2023–2024 iLAB artists in residence announced

June 6, 2023

Ten artists from across a range of media will join University of the Arts in August as the second cohort of artists in residence through the university’s Inspiration Lab (iLAB). Launched last year, iLAB gathers emerging and mid-career artists in Anderson Hall on South Broad Street as a way to accelerate their contributions to our broader cultural dialogue. The artists also become critical members of the university community, demonstrating new pathways and forging new connections with students, faculty and artists across the greater Philadelphia region.

This second cohort of artists includes two UArts alumni, an adjunct faculty member and individuals who explore critical concepts of race, identity and justice through writing, painting, video, installation and performance. All 10 residencies will span the university’s entire academic year, from Aug. 25, 2023, to May 31, 2024, and each artist will receive access to dedicated studio space and UArts’ cutting-edge workshops and labs. Those include Albert M. Greenfield Makerspace and Laurie Wagman Recording Studios, and the Center for Immersive Media, which contains one of the largest motion-capture stages in an academic setting on the East Coast.

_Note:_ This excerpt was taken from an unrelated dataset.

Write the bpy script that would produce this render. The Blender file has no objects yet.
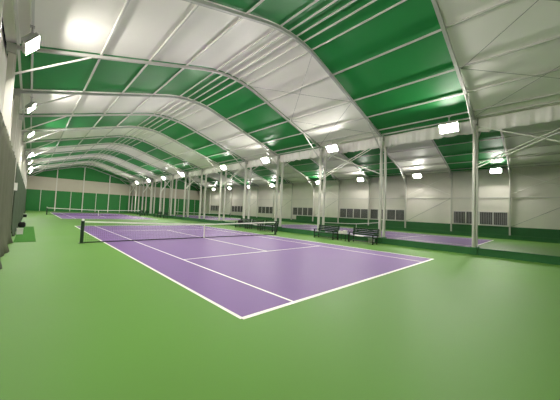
import bpy, bmesh, math, random
from mathutils import Matrix, Vector
random.seed(5)
scene = bpy.context.scene
COL = scene.collection
ORD = ['first', 'second', 'third', 'fourth', 'fifth', 'sixth', 'seventh', 'eighth', 'ninth', 'tenth',
       'eleventh', 'twelfth', 'thirteenth', 'fourteenth', 'fifteenth', 'sixteenth']

# ------------------------------------------------------------------ materials
def mat(name, col, rough=0.5, spec=0.4, metal=0.0, var=0.0, vscale=3.0, bump=0.0, bscale=20.0, rvar=0.0):
    m = bpy.data.materials.new(name); m.use_nodes = True
    nt = m.node_tree; b = nt.nodes['Principled BSDF']
    b.inputs['Base Color'].default_value = (*col, 1)
    b.inputs['Roughness'].default_value = rough
    b.inputs['Specular IOR Level'].default_value = spec
    b.inputs['Metallic'].default_value = metal
    tc = nt.nodes.new('ShaderNodeTexCoord')
    if var > 0 or rvar > 0:
        n = nt.nodes.new('ShaderNodeTexNoise'); n.inputs['Scale'].default_value = vscale; n.inputs['Detail'].default_value = 5
        nt.links.new(tc.outputs['Object'], n.inputs['Vector'])
        if var > 0:
            r = nt.nodes.new('ShaderNodeMix'); r.data_type = 'RGBA'
            r.inputs[6].default_value = (*[c * (1 - var) for c in col], 1)
            r.inputs[7].default_value = (*[min(1, c * (1 + var)) for c in col], 1)
            nt.links.new(n.outputs['Fac'], r.inputs[0]); nt.links.new(r.outputs[2], b.inputs['Base Color'])
        if rvar > 0:
            mr = nt.nodes.new('ShaderNodeMapRange')
            mr.inputs[3].default_value = rough - rvar; mr.inputs[4].default_value = rough + rvar
            nt.links.new(n.outputs['Fac'], mr.inputs[0]); nt.links.new(mr.outputs[0], b.inputs['Roughness'])
    if bump > 0:
        n2 = nt.nodes.new('ShaderNodeTexNoise'); n2.inputs['Scale'].default_value = bscale; n2.inputs['Detail'].default_value = 3
        nt.links.new(tc.outputs['Object'], n2.inputs['Vector'])
        bp = nt.nodes.new('ShaderNodeBump'); bp.inputs['Strength'].default_value = bump; bp.inputs['Distance'].default_value = 0.05
        nt.links.new(n2.outputs['Fac'], bp.inputs['Height']); nt.links.new(bp.outputs[0], b.inputs['Normal'])
    return m

M_FLOOR = mat('green_floor_paint', (0.100, 0.232, 0.038), 0.56, 0.16, var=0.07, vscale=0.35, bump=0.03, bscale=60, rvar=0.06)
M_PURPLE = mat('purple_court_paint', (0.168, 0.090, 0.252), 0.54, 0.2, var=0.06, vscale=0.5, bump=0.03, bscale=60)
M_LINE = mat('white_line_paint', (0.85, 0.83, 0.78), 0.5, 0.3)
M_WHITE = mat('white_membrane', (0.80, 0.775, 0.72), 0.42, 0.27, var=0.04, vscale=0.6, bump=0.06, bscale=1.3)
M_GREEN = mat('green_membrane', (0.018, 0.225, 0.052), 0.42, 0.3, var=0.10, vscale=0.7, bump=0.05, bscale=1.3)
M_WALL = mat('beige_wall_fabric', (0.72, 0.69, 0.61), 0.55, 0.3, var=0.06, vscale=0.9, bump=0.12, bscale=2.2)
M_ENDB = mat('tan_wall_fabric', (0.43, 0.395, 0.315), 0.55, 0.3, var=0.06, vscale=0.9, bump=0.12, bscale=2.2)
M_WALLG = mat('green_wall_fabric', (0.012, 0.155, 0.026), 0.5, 0.35, var=0.12, vscale=1.1, bump=0.1, bscale=2.0)
M_DADO = mat('dark_green_skirt', (0.022, 0.13, 0.034), 0.55, 0.35, var=0.15, vscale=1.5)
M_ALU = mat('grey_aluminium', (0.42, 0.42, 0.39), 0.42, 0.5, metal=0.25, var=0.06, vscale=4)
M_PURL = mat('pale_steel_tube', (0.58, 0.57, 0.53), 0.4, 0.5, metal=0.1, var=0.05, vscale=3)
M_COLUMN = mat('pale_column_paint', (0.54, 0.53, 0.47), 0.42, 0.45, var=0.06, vscale=3)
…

The committee that selected 10 artists from an international pool of 111 applications comprised Sherly Oring, dean of UArts’ School of Art; Nicole Pollard, independent curator; and James Claiborne, curator of public programs at the Barnes Foundation.

About the 2023–2024 artists

Rami George
Video and installation
The work of multidisciplinary artist Rami George spans photography, video, installation, text and, more recently, music and sound. They remain motivated and influenced by political struggles and fractured narratives. George’s work has been presented at Philadelphia’s William Way LGBT Community Center, MIT List Visual Arts Center, Anthology Film Archives, the Museum of Contemporary Art Chicago and many other venues.

Jezabeth Roca González
Video and multimedia installation
Jezabeth Roca González is a multidisciplinary maker and educator who works in collaboration with their family. Their installations incorporate video, soil and plans to explore the ever-shifting movement of people between the U.S. and Puerto Rico, known colloquially as El Va y Ven.

Yikui (Coy) Gu
Painting and mixed media
Born in Nantong, China, Yikui Gu moved to Albany at age seven. He received his BFA from Long Island University and his MFA from the Pennsylvania Academy of the Fine Arts. He has shown his work internationally and lectured at Tyler School of Art, Gettysburg College and Fontbonne University. He has been reviewed in Hyperallergic, the Washington Post, the Philadelphia Inquirer, Denver Art Review and Yale Daily News.

LeAndra LeSeur
Video and installation
Le’Andra LeSeur is a multidisciplinary artist whose work encompasses a range of media including video, installation, photography, painting and performance. LeSeur’s body of work—a celebration of Blackness, queerness and femininity—seeks to dismantle systems of power and achieve transcendence and liberation through perseverance.

Anni Liu
Writer, editor and translator
Anni Liu is the author of Border Vista, winner of the Lexi Rudnitsky Prize and a 2022 New York Times best poetry book. She has received an Undocupoets Fellowship, a Djanikian Scholarship from the Adroit Journal and residencies at the Anderson Center and Civitella Ranieri. Additionally, Liu is an editor at Graywolf Press, a nonprofit publisher based in Minneapolis.

Ana Lopez
Electronic experimental music
Ana Lopez is a Mexico City–based composer and producer, and her music is based on the digital processing of voices, acoustic instruments, everyday sounds and electronic beats. Her solo project, Nnux, is emotional and vulnerable, while remaining experimental and imaginative. She released her EP Distancia independently in 2017 and her debut LP Ciudad through Mexico City’s label VAA in 2020.

Andrew Smith
Performance and fashion
Based in Philadelphia, artist and maker Andrew Smith BFA ’19 (Sculpture) explores the beauty and love held in the human form through fashion, dance and the written word. Through their studies and practice, Smith has cultivated their body as a site for the dialogue of forms moving between somatic research, product development, poetry and most importantly, imagination and dreams.

Arien Wilkerson
Performance and installation
Arien Wilkerson/Tnmot Aztro considers the complexities within art that derive from the alienation of objects, identities, the body, sounds and humans and is rooted in repurposing and redefining meanings of “fine art” and its attachment to colonialism, white supremacy and institutionalized racism. Their practice articulates epistemology and ontology by producing large-scale performance installations, through which audiences are submerged into an immersive experience that populates multiple meanings and multiple engines.

Nia Witherspoon
Ritual performance and theater
Nia Witherspoon is a Black queer multidisciplinary artist and healing justice practitioner who investigates the metaphysics of Black liberation, desire and diaspora as they track across the quantum time-space continuum. Through writing, performance, sound and installation, Witherspoon creates portals for communion, witnessing and healing into the ancient future.